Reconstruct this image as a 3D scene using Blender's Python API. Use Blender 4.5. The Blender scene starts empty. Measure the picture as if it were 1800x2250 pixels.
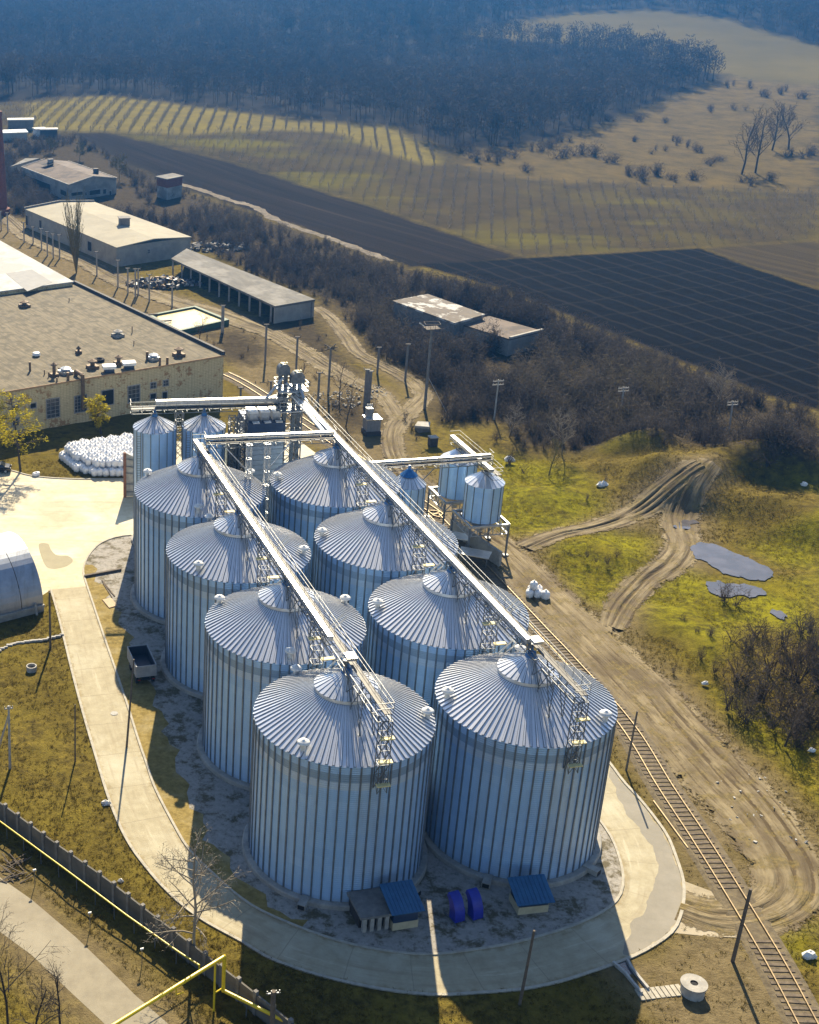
import bpy, math, random
import numpy as np
from mathutils import Vector
random.seed(7); RNG=np.random.default_rng(7)
R=math.radians
C=bpy.context.scene.collection
# ---------------------------------------------------------------- camera
F,CX,CY,PITCH,H0=3013.4,308.2,1125.0,0.426425,84.34
SC=8.3
cam=bpy.data.cameras.new('camera'); camo=bpy.data.objects.new('camera',cam); C.objects.link(camo)
cam.sensor_fit='HORIZONTAL'; cam.sensor_width=36.0; cam.lens=36.0*F/1800.0
cam.shift_x=(900-CX)/1800.0; cam.shift_y=0
cam.clip_start=1; cam.clip_end=9000
camo.location=(0,0,H0); camo.rotation_euler=(math.pi/2-PITCH,0,0)
bpy.context.scene.camera=camo
CP,SP=math.cos(PITCH),math.sin(PITCH)
# ---------------------------------------------------------------- terrain
def sstep(a,b,x):
    t=np.clip((x-a)/(b-a),0,1); return t*t*(3-2*t)
FLATS=[]       # ponds lie in level hollows
MOUNDS=[]      # x,y,radius x,radius y,height,rot
def tz(x,y):
    x=np.asarray(x,float); y=np.asarray(y,float)
    z=np.zeros(np.broadcast(x,y).shape)
    z=z+7*sstep(380,560,y)*sstep(260,-40,x)*(1-sstep(600,720,y))      # convex orchard ridge
    z=z+62*sstep(700,1700,y)+14*sstep(640,900,y)*sstep(-100,160,x)
    z=z+5*np.sin(x*0.012+1.0)*np.sin(y*0.009)*sstep(560,820,y)
    z=z-3*sstep(360,460,y)*sstep(80,220,x)*(1-sstep(520,640,y))
    for mx,my,rx,ry,h,a in MOUNDS:
        c,s=math.cos(a),math.sin(a); u=((x-mx)*c+(y-my)*s)/rx; v=(-(x-mx)*s+(y-my)*c)/ry
        z=z+h*np.exp(-(u*u+v*v))
    for mx,my,rx,ry in FLATS:
        u=(x-mx)/rx; v=(y-my)/ry; q=u*u+v*v; z=z*(1-np.exp(-q*q*.5))
    return z
def ray(px,py):
    r=(px-CX)/F; u=-(py-CY)/F
    return (r, CP+u*SP, -SP+u*CP)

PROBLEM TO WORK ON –
Are you able to set down all the lines above exactly, without any pictures?

FINAL RESULT –
Reconstruct this image as a 3D scene using Blender's Python API. Use Blender 4.5. The Blender scene starts empty. Measure the picture as if it were 1800x2250 pixels.
import bpy, math, random
import numpy as np
from mathutils import Vector
random.seed(7); RNG=np.random.default_rng(7)
R=math.radians
C=bpy.context.scene.collection
# ---------------------------------------------------------------- camera
F,CX,CY,PITCH,H0=3013.4,308.2,1125.0,0.426425,84.34
SC=8.3
cam=bpy.data.cameras.new('camera'); camo=bpy.data.objects.new('camera',cam); C.objects.link(camo)
cam.sensor_fit='HORIZONTAL'; cam.sensor_width=36.0; cam.lens=36.0*F/1800.0
cam.shift_x=(900-CX)/1800.0; cam.shift_y=0
cam.clip_start=1; cam.clip_end=9000
camo.location=(0,0,H0); camo.rotation_euler=(math.pi/2-PITCH,0,0)
bpy.context.scene.camera=camo
CP,SP=math.cos(PITCH),math.sin(PITCH)
# ---------------------------------------------------------------- terrain
def sstep(a,b,x):
    t=np.clip((x-a)/(b-a),0,1); return t*t*(3-2*t)
FLATS=[]       # ponds lie in level hollows
MOUNDS=[]      # x,y,radius x,radius y,height,rot
def tz(x,y):
    x=np.asarray(x,float); y=np.asarray(y,float)
    z=np.zeros(np.broadcast(x,y).shape)
    z=z+7*sstep(380,560,y)*sstep(260,-40,x)*(1-sstep(600,720,y))      # convex orchard ridge
    z=z+62*sstep(700,1700,y)+14*sstep(640,900,y)*sstep(-100,160,x)
    z=z+5*np.sin(x*0.012+1.0)*np.sin(y*0.009)*sstep(560,820,y)
    z=z-3*sstep(360,460,y)*sstep(80,220,x)*(1-sstep(520,640,y))
    for mx,my,rx,ry,h,a in MOUNDS:
        c,s=math.cos(a),math.sin(a); u=((x-mx)*c+(y-my)*s)/rx; v=(-(x-mx)*s+(y-my)*c)/ry
        z=z+h*np.exp(-(u*u+v*v))
    for mx,my,rx,ry in FLATS:
        u=(x-mx)/rx; v=(y-my)/ry; q=u*u+v*v; z=z*(1-np.exp(-q*q*.5))
    return z
def ray(px,py):
    r=(px-CX)/F; u=-(py-CY)/F
    return (r, CP+u*SP, -SP+u*CP)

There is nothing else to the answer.